Detta är en avhandling från Lund University Press

Sammanfattning: Between 1970 and 1995, well over 200 directives dealing with environmental problems have been adopted by the European Community. The ambition in this study has been to understand the process whereby environmental concerns have been brought up on the Community agenda and how that agenda has subsequently been shaped. It is argued that by starting from a critical position in ecocentric and feminist theorizing, new understandings of Community agenda setting can be gained. The study shows that greening of the EU is much more than just adding environmental policies to existing legislation. The author argues that this is because ecocentric ideas pose fundamental challenges to the dominant practices of the EU project. Greening, or environmental agenda-setting, can be understood as both macropolitical and micropolitical processes. In macropolitics, economist, sovereign, scientific and bureaucratic power practices mobilize specific biases toward ecocentric alternatives. Such power practices are based on a dualistic and gendered logic which has excluded certain problems, strategies and groups, while privileging others. Although these power practices are dominant, they can be reshaped and changed. Resistance takes place at the level where decisions are made, problems and solutions articulated and policies formed. It is argued that the most fruitful way to conceptualize agenda setting as micropolitics is through a modified garbage-can approach.
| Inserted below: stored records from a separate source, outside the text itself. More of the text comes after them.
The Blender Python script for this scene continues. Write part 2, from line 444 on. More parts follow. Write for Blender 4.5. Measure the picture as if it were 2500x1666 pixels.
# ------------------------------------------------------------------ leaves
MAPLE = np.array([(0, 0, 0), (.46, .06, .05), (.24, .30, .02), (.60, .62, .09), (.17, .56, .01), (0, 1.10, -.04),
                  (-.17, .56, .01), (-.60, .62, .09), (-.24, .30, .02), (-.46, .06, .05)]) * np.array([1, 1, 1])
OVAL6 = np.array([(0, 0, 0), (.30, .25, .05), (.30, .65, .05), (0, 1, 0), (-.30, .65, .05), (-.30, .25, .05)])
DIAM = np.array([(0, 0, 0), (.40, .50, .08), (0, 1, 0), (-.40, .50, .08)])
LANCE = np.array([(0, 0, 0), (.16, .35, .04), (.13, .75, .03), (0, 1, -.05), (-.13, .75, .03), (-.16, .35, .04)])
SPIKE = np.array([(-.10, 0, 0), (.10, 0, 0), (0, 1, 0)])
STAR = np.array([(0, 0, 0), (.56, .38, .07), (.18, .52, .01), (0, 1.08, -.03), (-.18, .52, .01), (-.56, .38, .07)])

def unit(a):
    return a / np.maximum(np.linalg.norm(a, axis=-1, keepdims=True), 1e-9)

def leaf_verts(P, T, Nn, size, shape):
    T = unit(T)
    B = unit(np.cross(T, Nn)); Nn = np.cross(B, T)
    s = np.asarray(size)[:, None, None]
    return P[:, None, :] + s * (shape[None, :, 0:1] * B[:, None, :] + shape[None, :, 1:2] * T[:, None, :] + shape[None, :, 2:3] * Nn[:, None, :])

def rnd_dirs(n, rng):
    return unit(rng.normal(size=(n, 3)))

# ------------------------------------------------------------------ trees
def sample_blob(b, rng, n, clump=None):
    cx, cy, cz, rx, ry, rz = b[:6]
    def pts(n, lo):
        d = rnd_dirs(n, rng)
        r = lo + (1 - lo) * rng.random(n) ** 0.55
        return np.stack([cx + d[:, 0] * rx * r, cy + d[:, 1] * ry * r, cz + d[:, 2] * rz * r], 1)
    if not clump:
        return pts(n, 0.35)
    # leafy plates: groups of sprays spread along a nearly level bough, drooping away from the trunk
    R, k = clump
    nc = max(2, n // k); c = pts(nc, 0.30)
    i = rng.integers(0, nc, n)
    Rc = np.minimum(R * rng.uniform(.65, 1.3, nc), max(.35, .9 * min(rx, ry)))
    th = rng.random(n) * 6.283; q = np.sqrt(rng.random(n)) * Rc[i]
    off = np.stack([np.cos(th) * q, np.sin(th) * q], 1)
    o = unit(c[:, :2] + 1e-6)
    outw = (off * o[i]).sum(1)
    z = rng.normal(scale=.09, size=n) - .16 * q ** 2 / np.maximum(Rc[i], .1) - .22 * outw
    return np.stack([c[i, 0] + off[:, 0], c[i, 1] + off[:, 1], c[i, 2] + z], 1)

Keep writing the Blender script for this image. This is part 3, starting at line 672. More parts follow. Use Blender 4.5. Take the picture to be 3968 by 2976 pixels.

Starting from such an approach, the thesis looks at the way environmental problems have been defined and solutions articulated and adopted; and addresses the question of which individual and group participants have been included in the process. It is at the level of micropolitics that new visions and ideas are confronted with the institutionalized biases or power practices. Due to both macropolitical and micropolitical processes, the environmental policies of the Community, while containing elements of ecocentric ideas, have been colored by specific Community practices.